P3 is a reasonable product on paper: decent price, no fixed cost. But sharing a floor configuration with P4 means running P3 forces a 75-hour setup, effectively destroying most of the value P3 would add. The model knows this and avoids P3 entirely — a decision that would be easy to miss if evaluated product-by-product rather than as a joint plan.

Part-time workers are more profitable than full-time — until they suddenly aren't.
At current production rates, hiring more PT workers is strictly better for the bottom line, despite their shorter shifts. The union cap is binding in seven of eight scenarios because the model always wants more PT than the contract allows. But there is a precise tipping point at £215/h — above it, the FT worker's extra two daily hours generate more value than their higher wage costs. Case 7 is the only scenario that crosses it, and when it does, the model drops PT workers completely. The lesson: workforce composition should be treated as a strategic variable, not a fixed input.

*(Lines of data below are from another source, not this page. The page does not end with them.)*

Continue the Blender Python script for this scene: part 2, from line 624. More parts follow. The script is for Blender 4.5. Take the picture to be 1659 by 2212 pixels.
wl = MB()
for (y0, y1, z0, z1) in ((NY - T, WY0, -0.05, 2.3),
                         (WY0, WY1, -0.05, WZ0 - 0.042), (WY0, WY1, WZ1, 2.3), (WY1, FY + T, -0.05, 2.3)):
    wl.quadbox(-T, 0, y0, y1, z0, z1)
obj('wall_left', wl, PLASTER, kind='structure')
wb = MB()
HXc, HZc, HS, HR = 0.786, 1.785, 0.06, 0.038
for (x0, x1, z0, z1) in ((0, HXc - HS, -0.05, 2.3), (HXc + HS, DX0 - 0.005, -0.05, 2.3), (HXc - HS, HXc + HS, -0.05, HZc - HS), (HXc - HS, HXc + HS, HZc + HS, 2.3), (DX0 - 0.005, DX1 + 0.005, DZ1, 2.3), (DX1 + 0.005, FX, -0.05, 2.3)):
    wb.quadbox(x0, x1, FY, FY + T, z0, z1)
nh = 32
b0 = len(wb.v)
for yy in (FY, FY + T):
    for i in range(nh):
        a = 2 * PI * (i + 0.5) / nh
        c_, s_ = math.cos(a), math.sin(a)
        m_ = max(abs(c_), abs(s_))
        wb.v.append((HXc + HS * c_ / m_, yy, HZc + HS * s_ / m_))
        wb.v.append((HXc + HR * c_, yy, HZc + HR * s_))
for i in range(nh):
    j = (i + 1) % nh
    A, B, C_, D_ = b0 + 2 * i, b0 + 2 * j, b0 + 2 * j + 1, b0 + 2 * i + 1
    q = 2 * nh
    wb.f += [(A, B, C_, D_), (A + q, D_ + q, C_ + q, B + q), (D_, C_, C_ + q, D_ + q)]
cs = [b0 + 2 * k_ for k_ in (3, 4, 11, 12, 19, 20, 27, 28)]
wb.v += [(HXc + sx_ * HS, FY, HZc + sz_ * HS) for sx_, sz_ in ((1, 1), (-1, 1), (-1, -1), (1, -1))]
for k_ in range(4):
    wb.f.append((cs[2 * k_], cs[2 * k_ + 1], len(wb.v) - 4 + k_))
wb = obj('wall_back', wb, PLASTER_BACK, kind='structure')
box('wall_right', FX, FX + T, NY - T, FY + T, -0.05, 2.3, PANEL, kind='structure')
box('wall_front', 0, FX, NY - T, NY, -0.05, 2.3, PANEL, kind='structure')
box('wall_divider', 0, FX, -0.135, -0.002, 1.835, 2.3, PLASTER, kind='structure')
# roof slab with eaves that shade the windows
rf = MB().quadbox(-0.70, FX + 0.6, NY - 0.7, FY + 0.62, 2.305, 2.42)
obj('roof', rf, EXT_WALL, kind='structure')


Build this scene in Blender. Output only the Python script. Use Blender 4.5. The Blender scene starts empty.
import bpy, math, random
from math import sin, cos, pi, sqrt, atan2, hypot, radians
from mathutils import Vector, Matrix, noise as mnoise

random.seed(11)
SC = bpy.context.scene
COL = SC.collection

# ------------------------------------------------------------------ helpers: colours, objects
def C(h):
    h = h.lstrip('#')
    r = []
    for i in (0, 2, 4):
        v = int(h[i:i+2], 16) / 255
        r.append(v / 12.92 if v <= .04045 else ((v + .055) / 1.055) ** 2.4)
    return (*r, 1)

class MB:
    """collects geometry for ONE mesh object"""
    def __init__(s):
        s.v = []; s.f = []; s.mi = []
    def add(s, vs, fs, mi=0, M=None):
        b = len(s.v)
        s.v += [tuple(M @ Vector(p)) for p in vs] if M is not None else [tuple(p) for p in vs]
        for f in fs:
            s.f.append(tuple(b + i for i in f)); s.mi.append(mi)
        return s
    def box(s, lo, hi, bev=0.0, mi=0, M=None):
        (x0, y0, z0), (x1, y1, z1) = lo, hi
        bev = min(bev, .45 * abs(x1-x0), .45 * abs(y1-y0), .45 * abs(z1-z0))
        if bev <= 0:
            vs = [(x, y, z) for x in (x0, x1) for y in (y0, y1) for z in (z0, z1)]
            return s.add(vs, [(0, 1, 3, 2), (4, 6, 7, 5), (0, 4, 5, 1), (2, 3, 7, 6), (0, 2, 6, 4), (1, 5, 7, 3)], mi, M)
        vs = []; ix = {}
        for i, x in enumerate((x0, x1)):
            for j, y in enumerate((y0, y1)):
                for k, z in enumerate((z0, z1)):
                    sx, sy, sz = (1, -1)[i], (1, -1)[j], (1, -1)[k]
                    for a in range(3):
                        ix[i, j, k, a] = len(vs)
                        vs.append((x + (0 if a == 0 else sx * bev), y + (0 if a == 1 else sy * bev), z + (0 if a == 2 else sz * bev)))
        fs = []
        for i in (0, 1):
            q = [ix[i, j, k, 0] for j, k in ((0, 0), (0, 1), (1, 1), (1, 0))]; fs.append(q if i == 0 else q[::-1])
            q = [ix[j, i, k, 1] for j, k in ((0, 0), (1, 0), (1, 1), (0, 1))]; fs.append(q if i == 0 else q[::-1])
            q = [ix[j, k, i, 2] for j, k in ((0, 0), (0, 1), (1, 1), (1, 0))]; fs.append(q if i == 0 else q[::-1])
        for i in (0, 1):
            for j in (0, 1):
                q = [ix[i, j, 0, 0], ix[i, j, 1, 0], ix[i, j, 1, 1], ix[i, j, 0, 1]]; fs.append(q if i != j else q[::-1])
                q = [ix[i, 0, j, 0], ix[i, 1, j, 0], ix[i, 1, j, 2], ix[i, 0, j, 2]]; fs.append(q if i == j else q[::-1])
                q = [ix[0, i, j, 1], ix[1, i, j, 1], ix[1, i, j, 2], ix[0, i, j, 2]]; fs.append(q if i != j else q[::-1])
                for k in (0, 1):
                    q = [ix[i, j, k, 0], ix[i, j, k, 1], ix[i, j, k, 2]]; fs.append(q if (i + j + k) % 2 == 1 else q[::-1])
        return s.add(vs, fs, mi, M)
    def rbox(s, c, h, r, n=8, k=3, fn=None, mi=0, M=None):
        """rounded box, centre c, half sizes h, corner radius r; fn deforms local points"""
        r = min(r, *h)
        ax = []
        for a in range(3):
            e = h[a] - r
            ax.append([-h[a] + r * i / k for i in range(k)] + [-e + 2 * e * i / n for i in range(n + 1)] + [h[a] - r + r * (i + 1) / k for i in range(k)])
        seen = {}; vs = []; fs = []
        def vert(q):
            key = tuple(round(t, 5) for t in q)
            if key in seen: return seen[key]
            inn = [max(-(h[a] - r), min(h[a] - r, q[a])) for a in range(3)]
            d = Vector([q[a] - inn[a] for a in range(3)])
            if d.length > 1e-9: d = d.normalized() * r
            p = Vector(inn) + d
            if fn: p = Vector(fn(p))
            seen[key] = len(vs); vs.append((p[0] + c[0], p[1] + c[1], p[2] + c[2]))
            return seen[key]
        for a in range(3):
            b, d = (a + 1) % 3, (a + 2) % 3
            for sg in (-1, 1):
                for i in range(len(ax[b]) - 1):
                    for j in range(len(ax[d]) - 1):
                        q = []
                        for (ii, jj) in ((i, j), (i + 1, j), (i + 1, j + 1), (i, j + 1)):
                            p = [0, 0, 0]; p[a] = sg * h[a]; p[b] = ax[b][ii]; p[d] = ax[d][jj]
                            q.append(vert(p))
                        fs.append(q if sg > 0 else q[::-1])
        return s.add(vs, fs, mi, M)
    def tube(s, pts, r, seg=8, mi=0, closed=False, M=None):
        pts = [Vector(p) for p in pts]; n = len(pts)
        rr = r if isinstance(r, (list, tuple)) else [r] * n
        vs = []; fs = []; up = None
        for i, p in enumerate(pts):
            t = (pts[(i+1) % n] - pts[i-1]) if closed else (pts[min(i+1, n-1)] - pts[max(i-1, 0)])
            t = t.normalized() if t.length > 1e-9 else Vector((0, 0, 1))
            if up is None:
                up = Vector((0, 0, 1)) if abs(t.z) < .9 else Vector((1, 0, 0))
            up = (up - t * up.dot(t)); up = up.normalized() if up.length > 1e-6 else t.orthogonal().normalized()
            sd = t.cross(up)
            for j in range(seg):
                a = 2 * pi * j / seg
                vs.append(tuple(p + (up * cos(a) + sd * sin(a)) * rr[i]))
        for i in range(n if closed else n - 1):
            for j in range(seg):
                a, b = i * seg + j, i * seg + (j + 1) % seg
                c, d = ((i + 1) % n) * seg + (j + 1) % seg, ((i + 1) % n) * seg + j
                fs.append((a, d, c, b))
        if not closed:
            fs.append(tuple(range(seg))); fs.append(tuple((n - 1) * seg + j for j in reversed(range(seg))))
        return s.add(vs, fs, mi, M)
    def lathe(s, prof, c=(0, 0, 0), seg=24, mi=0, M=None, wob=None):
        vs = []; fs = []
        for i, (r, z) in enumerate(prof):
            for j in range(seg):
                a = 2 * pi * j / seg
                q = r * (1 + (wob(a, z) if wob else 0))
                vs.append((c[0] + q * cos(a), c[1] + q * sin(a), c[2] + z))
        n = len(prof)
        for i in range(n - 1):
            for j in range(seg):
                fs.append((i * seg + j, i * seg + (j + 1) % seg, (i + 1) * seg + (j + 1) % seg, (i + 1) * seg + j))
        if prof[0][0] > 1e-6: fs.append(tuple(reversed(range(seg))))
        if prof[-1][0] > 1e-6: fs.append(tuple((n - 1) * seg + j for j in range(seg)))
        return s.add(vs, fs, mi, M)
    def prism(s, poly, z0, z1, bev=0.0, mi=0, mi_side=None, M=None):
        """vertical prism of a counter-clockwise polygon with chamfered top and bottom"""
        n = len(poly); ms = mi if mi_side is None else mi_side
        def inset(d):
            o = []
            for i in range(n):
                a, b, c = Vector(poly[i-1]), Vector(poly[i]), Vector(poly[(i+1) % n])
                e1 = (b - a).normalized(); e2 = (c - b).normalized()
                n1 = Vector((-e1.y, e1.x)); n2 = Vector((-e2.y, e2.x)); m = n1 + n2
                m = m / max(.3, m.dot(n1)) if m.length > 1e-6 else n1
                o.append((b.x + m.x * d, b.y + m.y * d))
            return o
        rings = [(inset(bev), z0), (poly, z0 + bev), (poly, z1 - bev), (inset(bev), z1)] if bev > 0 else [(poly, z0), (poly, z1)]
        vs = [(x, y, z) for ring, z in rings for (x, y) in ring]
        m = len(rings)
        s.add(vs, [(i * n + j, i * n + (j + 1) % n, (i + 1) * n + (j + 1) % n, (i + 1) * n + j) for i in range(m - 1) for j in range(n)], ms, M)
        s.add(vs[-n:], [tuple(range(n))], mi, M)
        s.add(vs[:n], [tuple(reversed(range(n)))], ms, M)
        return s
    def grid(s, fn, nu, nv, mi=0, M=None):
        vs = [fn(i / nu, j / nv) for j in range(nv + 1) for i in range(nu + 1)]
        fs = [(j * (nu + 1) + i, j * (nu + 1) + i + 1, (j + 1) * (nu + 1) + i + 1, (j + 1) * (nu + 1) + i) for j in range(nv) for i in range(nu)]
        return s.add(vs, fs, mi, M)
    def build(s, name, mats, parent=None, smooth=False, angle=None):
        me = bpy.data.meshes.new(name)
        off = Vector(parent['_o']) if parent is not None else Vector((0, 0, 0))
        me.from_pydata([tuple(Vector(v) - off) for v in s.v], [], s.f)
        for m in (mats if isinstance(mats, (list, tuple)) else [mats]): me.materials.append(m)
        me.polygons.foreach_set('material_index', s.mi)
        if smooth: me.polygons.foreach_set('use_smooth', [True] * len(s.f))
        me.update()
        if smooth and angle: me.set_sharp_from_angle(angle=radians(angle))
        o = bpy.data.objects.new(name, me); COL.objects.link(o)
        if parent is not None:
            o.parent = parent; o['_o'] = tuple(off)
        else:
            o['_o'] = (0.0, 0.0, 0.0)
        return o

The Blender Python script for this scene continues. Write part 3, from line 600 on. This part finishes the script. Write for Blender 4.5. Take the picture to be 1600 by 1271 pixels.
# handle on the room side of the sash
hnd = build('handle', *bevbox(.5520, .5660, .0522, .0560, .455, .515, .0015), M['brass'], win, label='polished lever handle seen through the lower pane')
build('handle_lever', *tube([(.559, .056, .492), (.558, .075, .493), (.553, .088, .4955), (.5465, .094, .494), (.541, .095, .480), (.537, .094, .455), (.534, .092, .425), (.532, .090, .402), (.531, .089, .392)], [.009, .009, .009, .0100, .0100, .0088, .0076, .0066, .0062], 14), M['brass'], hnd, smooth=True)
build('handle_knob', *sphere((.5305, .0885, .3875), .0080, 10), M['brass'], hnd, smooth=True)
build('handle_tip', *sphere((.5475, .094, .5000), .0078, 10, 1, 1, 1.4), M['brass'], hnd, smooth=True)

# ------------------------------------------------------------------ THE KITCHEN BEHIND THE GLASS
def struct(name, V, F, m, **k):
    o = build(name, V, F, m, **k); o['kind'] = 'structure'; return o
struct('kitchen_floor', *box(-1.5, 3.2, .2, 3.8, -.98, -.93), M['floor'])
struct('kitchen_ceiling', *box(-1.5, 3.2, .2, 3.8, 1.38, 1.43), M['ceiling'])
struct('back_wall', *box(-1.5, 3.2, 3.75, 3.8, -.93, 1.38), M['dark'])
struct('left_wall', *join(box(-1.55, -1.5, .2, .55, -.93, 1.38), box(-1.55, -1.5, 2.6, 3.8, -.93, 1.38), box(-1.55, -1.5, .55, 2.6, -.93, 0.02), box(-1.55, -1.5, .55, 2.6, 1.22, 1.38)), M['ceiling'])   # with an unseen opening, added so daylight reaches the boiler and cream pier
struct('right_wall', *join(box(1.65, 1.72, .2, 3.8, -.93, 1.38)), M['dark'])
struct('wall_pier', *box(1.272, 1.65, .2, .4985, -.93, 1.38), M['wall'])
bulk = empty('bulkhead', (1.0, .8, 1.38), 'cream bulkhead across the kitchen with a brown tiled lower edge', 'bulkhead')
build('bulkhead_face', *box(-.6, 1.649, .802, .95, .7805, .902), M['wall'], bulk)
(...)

Production time improvements dwarf price improvements.
The largest profit gains in these scenarios come from speed, not price. Making P6 36% faster (Case 7) delivers a 13.5% profit uplift. Making P5 42% faster (Case 8) delivers 5.2%. By contrast, raising P7's price by £1/unit (Case 4) delivers 0.04%. If Producti-Co has a budget for either a pricing initiative or a process improvement programme, the numbers suggest the process improvement will win by a large margin.

The plan is stable until it isn't — transitions are sharp, not gradual.
In nearly every scenario, the factory either ignores a product completely or dedicates significant capacity to it. There is very little "produce a bit of this alongside a bit of that." This is a feature of running at full capacity: when every hour is committed, a product that edges above a competitor in hourly value immediately takes all that competitor's hours. Small parameter changes can trigger complete plan reorganisations — which is exactly why sensitivity analysis matters.